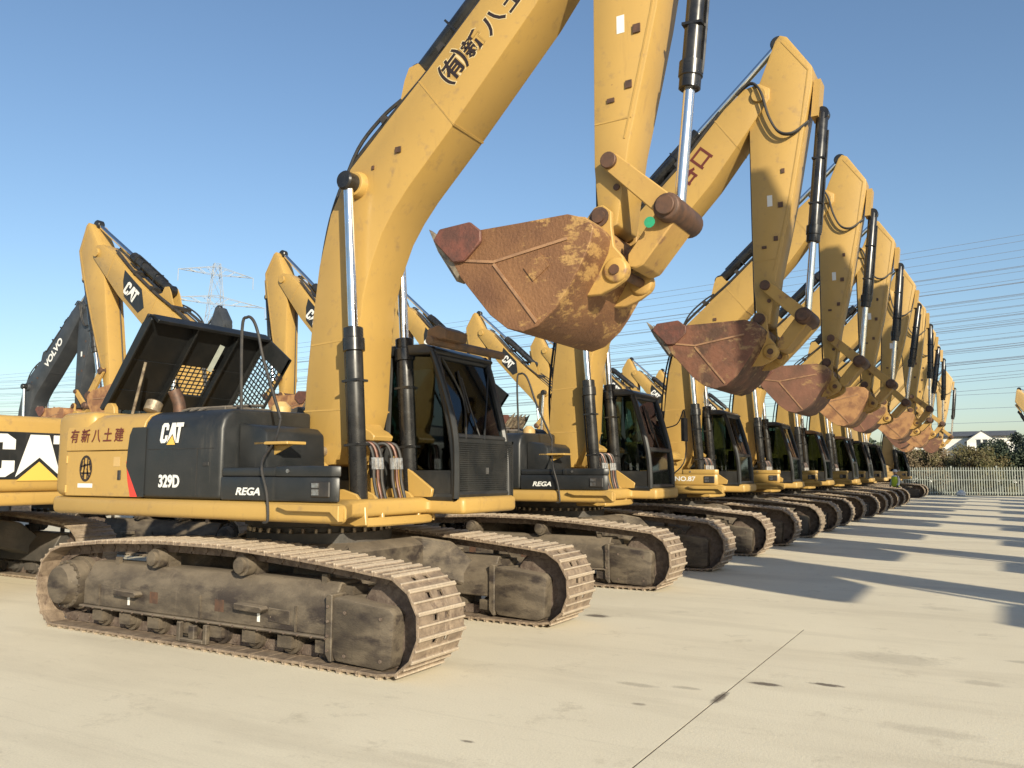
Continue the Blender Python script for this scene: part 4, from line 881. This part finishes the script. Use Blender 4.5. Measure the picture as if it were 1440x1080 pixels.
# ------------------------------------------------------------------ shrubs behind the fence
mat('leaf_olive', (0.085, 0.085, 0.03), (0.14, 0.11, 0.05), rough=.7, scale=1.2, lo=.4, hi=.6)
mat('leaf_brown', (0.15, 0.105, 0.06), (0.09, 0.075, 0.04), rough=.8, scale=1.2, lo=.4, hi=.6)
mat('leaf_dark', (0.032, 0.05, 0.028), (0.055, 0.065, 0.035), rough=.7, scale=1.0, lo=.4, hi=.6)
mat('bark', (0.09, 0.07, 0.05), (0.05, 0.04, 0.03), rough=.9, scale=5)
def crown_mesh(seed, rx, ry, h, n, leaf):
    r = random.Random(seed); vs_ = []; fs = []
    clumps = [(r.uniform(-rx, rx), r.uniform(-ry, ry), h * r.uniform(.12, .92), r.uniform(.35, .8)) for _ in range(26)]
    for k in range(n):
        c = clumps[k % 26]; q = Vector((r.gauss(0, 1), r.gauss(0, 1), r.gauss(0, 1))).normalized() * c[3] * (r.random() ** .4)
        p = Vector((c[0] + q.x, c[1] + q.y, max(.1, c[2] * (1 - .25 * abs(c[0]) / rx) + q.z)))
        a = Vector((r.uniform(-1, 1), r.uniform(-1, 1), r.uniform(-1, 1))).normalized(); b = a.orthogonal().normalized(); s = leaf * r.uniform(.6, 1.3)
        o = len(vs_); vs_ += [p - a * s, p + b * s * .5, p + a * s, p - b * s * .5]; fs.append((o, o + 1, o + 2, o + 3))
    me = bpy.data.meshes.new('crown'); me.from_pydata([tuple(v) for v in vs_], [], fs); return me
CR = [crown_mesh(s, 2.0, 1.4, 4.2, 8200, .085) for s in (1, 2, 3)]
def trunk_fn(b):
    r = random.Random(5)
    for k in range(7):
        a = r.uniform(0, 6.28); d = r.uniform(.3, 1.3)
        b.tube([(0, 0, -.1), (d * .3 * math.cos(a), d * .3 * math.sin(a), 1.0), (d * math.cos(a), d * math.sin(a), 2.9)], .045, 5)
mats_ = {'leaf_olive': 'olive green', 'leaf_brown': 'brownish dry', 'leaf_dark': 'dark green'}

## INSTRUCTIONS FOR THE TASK
Output the lines above in full and exactly as given, omitting any pictures.

## ANSWER IN FULL
Continue the Blender Python script for this scene: part 4, from line 881. This part finishes the script. Use Blender 4.5. Measure the picture as if it were 1440x1080 pixels.
# ------------------------------------------------------------------ shrubs behind the fence
mat('leaf_olive', (0.085, 0.085, 0.03), (0.14, 0.11, 0.05), rough=.7, scale=1.2, lo=.4, hi=.6)
mat('leaf_brown', (0.15, 0.105, 0.06), (0.09, 0.075, 0.04), rough=.8, scale=1.2, lo=.4, hi=.6)
mat('leaf_dark', (0.032, 0.05, 0.028), (0.055, 0.065, 0.035), rough=.7, scale=1.0, lo=.4, hi=.6)
mat('bark', (0.09, 0.07, 0.05), (0.05, 0.04, 0.03), rough=.9, scale=5)
def crown_mesh(seed, rx, ry, h, n, leaf):
    r = random.Random(seed); vs_ = []; fs = []
    clumps = [(r.uniform(-rx, rx), r.uniform(-ry, ry), h * r.uniform(.12, .92), r.uniform(.35, .8)) for _ in range(26)]
    for k in range(n):
        c = clumps[k % 26]; q = Vector((r.gauss(0, 1), r.gauss(0, 1), r.gauss(0, 1))).normalized() * c[3] * (r.random() ** .4)
        p = Vector((c[0] + q.x, c[1] + q.y, max(.1, c[2] * (1 - .25 * abs(c[0]) / rx) + q.z)))
        a = Vector((r.uniform(-1, 1), r.uniform(-1, 1), r.uniform(-1, 1))).normalized(); b = a.orthogonal().normalized(); s = leaf * r.uniform(.6, 1.3)
        o = len(vs_); vs_ += [p - a * s, p + b * s * .5, p + a * s, p - b * s * .5]; fs.append((o, o + 1, o + 2, o + 3))
    me = bpy.data.meshes.new('crown'); me.from_pydata([tuple(v) for v in vs_], [], fs); return me
CR = [crown_mesh(s, 2.0, 1.4, 4.2, 8200, .085) for s in (1, 2, 3)]
def trunk_fn(b):
    r = random.Random(5)
    for k in range(7):
        a = r.uniform(0, 6.28); d = r.uniform(.3, 1.3)
        b.tube([(0, 0, -.1), (d * .3 * math.cos(a), d * .3 * math.sin(a), 1.0), (d * math.cos(a), d * math.sin(a), 2.9)], .045, 5)
mats_ = {'leaf_olive': 'olive green', 'leaf_brown': 'brownish dry', 'leaf_dark': 'dark green'}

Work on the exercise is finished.